Work to be completed: Would you restate all the data that follows, word for word?

+++++

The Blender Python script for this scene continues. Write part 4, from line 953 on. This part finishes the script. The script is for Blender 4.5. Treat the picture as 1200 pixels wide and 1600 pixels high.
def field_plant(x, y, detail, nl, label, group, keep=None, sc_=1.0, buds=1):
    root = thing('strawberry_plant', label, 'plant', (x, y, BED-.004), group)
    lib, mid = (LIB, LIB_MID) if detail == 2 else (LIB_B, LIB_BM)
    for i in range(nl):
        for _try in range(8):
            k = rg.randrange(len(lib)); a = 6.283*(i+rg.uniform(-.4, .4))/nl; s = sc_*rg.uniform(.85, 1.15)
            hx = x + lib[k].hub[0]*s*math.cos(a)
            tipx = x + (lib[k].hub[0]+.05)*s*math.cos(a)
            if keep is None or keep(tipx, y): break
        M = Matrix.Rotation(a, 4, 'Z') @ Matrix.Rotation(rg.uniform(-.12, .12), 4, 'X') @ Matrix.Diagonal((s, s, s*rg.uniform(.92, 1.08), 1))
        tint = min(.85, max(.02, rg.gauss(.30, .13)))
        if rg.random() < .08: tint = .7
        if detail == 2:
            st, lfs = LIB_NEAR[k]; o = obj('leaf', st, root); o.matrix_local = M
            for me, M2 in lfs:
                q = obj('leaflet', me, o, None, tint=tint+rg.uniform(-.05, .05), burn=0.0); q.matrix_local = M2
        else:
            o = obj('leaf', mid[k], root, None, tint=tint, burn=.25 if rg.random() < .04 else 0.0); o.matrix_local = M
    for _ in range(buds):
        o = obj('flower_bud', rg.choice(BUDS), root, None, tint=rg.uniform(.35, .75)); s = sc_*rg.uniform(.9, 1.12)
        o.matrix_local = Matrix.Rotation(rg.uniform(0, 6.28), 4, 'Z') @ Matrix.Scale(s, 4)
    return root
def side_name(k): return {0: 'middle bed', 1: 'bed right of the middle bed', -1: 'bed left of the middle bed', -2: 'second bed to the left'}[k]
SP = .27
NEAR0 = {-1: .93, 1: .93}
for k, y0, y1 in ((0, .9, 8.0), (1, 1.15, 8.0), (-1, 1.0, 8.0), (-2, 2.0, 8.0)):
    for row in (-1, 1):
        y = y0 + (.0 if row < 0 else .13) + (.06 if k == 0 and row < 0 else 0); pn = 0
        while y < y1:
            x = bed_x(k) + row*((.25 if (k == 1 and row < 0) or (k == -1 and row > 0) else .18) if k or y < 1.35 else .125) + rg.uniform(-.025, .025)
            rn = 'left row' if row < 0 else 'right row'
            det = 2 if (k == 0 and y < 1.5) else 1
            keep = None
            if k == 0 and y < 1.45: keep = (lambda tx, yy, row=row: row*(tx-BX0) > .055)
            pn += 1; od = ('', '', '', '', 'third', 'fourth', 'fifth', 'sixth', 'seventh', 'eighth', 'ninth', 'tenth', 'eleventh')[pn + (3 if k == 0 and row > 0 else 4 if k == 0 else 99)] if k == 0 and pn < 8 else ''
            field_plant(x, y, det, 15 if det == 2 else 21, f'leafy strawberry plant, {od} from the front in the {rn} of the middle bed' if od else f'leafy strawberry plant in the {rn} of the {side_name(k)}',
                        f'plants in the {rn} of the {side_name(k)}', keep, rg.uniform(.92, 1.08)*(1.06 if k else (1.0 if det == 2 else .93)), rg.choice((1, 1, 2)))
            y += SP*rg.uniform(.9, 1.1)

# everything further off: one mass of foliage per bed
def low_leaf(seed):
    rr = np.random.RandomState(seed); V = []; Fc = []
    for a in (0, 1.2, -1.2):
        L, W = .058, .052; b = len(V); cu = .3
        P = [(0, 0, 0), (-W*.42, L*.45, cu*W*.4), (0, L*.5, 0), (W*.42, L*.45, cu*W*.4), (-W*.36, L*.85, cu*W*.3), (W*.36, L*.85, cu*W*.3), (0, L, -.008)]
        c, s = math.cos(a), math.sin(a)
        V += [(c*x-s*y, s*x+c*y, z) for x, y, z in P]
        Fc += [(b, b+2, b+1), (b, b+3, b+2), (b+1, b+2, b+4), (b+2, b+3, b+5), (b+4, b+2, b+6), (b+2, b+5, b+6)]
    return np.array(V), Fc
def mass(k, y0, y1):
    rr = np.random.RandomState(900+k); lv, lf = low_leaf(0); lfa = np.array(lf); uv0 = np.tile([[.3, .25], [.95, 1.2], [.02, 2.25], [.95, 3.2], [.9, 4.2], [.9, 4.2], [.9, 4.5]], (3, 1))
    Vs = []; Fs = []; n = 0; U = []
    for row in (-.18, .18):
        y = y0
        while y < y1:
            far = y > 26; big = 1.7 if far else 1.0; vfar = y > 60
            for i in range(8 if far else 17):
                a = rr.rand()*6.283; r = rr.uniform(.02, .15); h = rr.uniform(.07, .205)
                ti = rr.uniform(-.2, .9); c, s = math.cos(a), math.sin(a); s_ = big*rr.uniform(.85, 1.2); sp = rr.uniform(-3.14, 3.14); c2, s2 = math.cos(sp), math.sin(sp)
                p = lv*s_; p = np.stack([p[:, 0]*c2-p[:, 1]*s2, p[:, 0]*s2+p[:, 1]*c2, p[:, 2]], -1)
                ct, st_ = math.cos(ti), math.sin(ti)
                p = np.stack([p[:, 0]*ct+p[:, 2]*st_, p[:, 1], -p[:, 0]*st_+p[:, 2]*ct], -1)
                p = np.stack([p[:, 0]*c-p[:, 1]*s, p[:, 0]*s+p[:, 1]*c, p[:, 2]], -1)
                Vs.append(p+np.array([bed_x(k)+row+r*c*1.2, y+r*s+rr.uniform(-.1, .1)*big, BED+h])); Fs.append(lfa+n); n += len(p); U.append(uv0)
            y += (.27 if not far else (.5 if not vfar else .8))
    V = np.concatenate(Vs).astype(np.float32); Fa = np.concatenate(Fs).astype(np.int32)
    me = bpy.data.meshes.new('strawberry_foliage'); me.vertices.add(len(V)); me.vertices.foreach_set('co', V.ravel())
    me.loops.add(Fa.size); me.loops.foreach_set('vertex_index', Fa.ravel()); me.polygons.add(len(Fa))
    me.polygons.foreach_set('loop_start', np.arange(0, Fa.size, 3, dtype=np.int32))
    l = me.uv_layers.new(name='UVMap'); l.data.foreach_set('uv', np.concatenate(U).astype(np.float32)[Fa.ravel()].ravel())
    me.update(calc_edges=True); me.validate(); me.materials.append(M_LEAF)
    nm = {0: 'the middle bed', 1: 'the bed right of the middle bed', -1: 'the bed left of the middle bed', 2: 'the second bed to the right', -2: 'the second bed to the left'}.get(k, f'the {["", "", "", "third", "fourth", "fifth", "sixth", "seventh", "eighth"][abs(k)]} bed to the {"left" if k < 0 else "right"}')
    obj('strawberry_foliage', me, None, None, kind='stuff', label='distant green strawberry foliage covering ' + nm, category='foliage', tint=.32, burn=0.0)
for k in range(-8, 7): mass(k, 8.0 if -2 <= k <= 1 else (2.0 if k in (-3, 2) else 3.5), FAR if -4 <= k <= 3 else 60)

+++++

Written solution:
The Blender Python script for this scene continues. Write part 4, from line 953 on. This part finishes the script. The script is for Blender 4.5. Treat the picture as 1200 pixels wide and 1600 pixels high.
def field_plant(x, y, detail, nl, label, group, keep=None, sc_=1.0, buds=1):
    root = thing('strawberry_plant', label, 'plant', (x, y, BED-.004), group)
    lib, mid = (LIB, LIB_MID) if detail == 2 else (LIB_B, LIB_BM)
    for i in range(nl):
        for _try in range(8):
            k = rg.randrange(len(lib)); a = 6.283*(i+rg.uniform(-.4, .4))/nl; s = sc_*rg.uniform(.85, 1.15)
            hx = x + lib[k].hub[0]*s*math.cos(a)
            tipx = x + (lib[k].hub[0]+.05)*s*math.cos(a)
            if keep is None or keep(tipx, y): break
        M = Matrix.Rotation(a, 4, 'Z') @ Matrix.Rotation(rg.uniform(-.12, .12), 4, 'X') @ Matrix.Diagonal((s, s, s*rg.uniform(.92, 1.08), 1))
        tint = min(.85, max(.02, rg.gauss(.30, .13)))
        if rg.random() < .08: tint = .7
        if detail == 2:
            st, lfs = LIB_NEAR[k]; o = obj('leaf', st, root); o.matrix_local = M
            for me, M2 in lfs:
                q = obj('leaflet', me, o, None, tint=tint+rg.uniform(-.05, .05), burn=0.0); q.matrix_local = M2
        else:
            o = obj('leaf', mid[k], root, None, tint=tint, burn=.25 if rg.random() < .04 else 0.0); o.matrix_local = M
    for _ in range(buds):
        o = obj('flower_bud', rg.choice(BUDS), root, None, tint=rg.uniform(.35, .75)); s = sc_*rg.uniform(.9, 1.12)
        o.matrix_local = Matrix.Rotation(rg.uniform(0, 6.28), 4, 'Z') @ Matrix.Scale(s, 4)
    return root
def side_name(k): return {0: 'middle bed', 1: 'bed right of the middle bed', -1: 'bed left of the middle bed', -2: 'second bed to the left'}[k]
SP = .27
NEAR0 = {-1: .93, 1: .93}
for k, y0, y1 in ((0, .9, 8.0), (1, 1.15, 8.0), (-1, 1.0, 8.0), (-2, 2.0, 8.0)):
    for row in (-1, 1):
        y = y0 + (.0 if row < 0 else .13) + (.06 if k == 0 and row < 0 else 0); pn = 0
        while y < y1:
            x = bed_x(k) + row*((.25 if (k == 1 and row < 0) or (k == -1 and row > 0) else .18) if k or y < 1.35 else .125) + rg.uniform(-.025, .025)
            rn = 'left row' if row < 0 else 'right row'
            det = 2 if (k == 0 and y < 1.5) else 1
            keep = None
            if k == 0 and y < 1.45: keep = (lambda tx, yy, row=row: row*(tx-BX0) > .055)
            pn += 1; od = ('', '', '', '', 'third', 'fourth', 'fifth', 'sixth', 'seventh', 'eighth', 'ninth', 'tenth', 'eleventh')[pn + (3 if k == 0 and row > 0 else 4 if k == 0 else 99)] if k == 0 and pn < 8 else ''
            field_plant(x, y, det, 15 if det == 2 else 21, f'leafy strawberry plant, {od} from the front in the {rn} of the middle bed' if od else f'leafy strawberry plant in the {rn} of the {side_name(k)}',
                        f'plants in the {rn} of the {side_name(k)}', keep, rg.uniform(.92, 1.08)*(1.06 if k else (1.0 if det == 2 else .93)), rg.choice((1, 1, 2)))
            y += SP*rg.uniform(.9, 1.1)

# everything further off: one mass of foliage per bed
def low_leaf(seed):
    rr = np.random.RandomState(seed); V = []; Fc = []
    for a in (0, 1.2, -1.2):
        L, W = .058, .052; b = len(V); cu = .3
        P = [(0, 0, 0), (-W*.42, L*.45, cu*W*.4), (0, L*.5, 0), (W*.42, L*.45, cu*W*.4), (-W*.36, L*.85, cu*W*.3), (W*.36, L*.85, cu*W*.3), (0, L, -.008)]
        c, s = math.cos(a), math.sin(a)
        V += [(c*x-s*y, s*x+c*y, z) for x, y, z in P]
        Fc += [(b, b+2, b+1), (b, b+3, b+2), (b+1, b+2, b+4), (b+2, b+3, b+5), (b+4, b+2, b+6), (b+2, b+5, b+6)]
    return np.array(V), Fc
def mass(k, y0, y1):
    rr = np.random.RandomState(900+k); lv, lf = low_leaf(0); lfa = np.array(lf); uv0 = np.tile([[.3, .25], [.95, 1.2], [.02, 2.25], [.95, 3.2], [.9, 4.2], [.9, 4.2], [.9, 4.5]], (3, 1))
    Vs = []; Fs = []; n = 0; U = []
    for row in (-.18, .18):
        y = y0
        while y < y1:
            far = y > 26; big = 1.7 if far else 1.0; vfar = y > 60
            for i in range(8 if far else 17):
                a = rr.rand()*6.283; r = rr.uniform(.02, .15); h = rr.uniform(.07, .205)
                ti = rr.uniform(-.2, .9); c, s = math.cos(a), math.sin(a); s_ = big*rr.uniform(.85, 1.2); sp = rr.uniform(-3.14, 3.14); c2, s2 = math.cos(sp), math.sin(sp)
                p = lv*s_; p = np.stack([p[:, 0]*c2-p[:, 1]*s2, p[:, 0]*s2+p[:, 1]*c2, p[:, 2]], -1)
                ct, st_ = math.cos(ti), math.sin(ti)
                p = np.stack([p[:, 0]*ct+p[:, 2]*st_, p[:, 1], -p[:, 0]*st_+p[:, 2]*ct], -1)
                p = np.stack([p[:, 0]*c-p[:, 1]*s, p[:, 0]*s+p[:, 1]*c, p[:, 2]], -1)
                Vs.append(p+np.array([bed_x(k)+row+r*c*1.2, y+r*s+rr.uniform(-.1, .1)*big, BED+h])); Fs.append(lfa+n); n += len(p); U.append(uv0)
            y += (.27 if not far else (.5 if not vfar else .8))
    V = np.concatenate(Vs).astype(np.float32); Fa = np.concatenate(Fs).astype(np.int32)
    me = bpy.data.meshes.new('strawberry_foliage'); me.vertices.add(len(V)); me.vertices.foreach_set('co', V.ravel())
    me.loops.add(Fa.size); me.loops.foreach_set('vertex_index', Fa.ravel()); me.polygons.add(len(Fa))
    me.polygons.foreach_set('loop_start', np.arange(0, Fa.size, 3, dtype=np.int32))
    l = me.uv_layers.new(name='UVMap'); l.data.foreach_set('uv', np.concatenate(U).astype(np.float32)[Fa.ravel()].ravel())
    me.update(calc_edges=True); me.validate(); me.materials.append(M_LEAF)
    nm = {0: 'the middle bed', 1: 'the bed right of the middle bed', -1: 'the bed left of the middle bed', 2: 'the second bed to the right', -2: 'the second bed to the left'}.get(k, f'the {["", "", "", "third", "fourth", "fifth", "sixth", "seventh", "eighth"][abs(k)]} bed to the {"left" if k < 0 else "right"}')
    obj('strawberry_foliage', me, None, None, kind='stuff', label='distant green strawberry foliage covering ' + nm, category='foliage', tint=.32, burn=0.0)
for k in range(-8, 7): mass(k, 8.0 if -2 <= k <= 1 else (2.0 if k in (-3, 2) else 3.5), FAR if -4 <= k <= 3 else 60)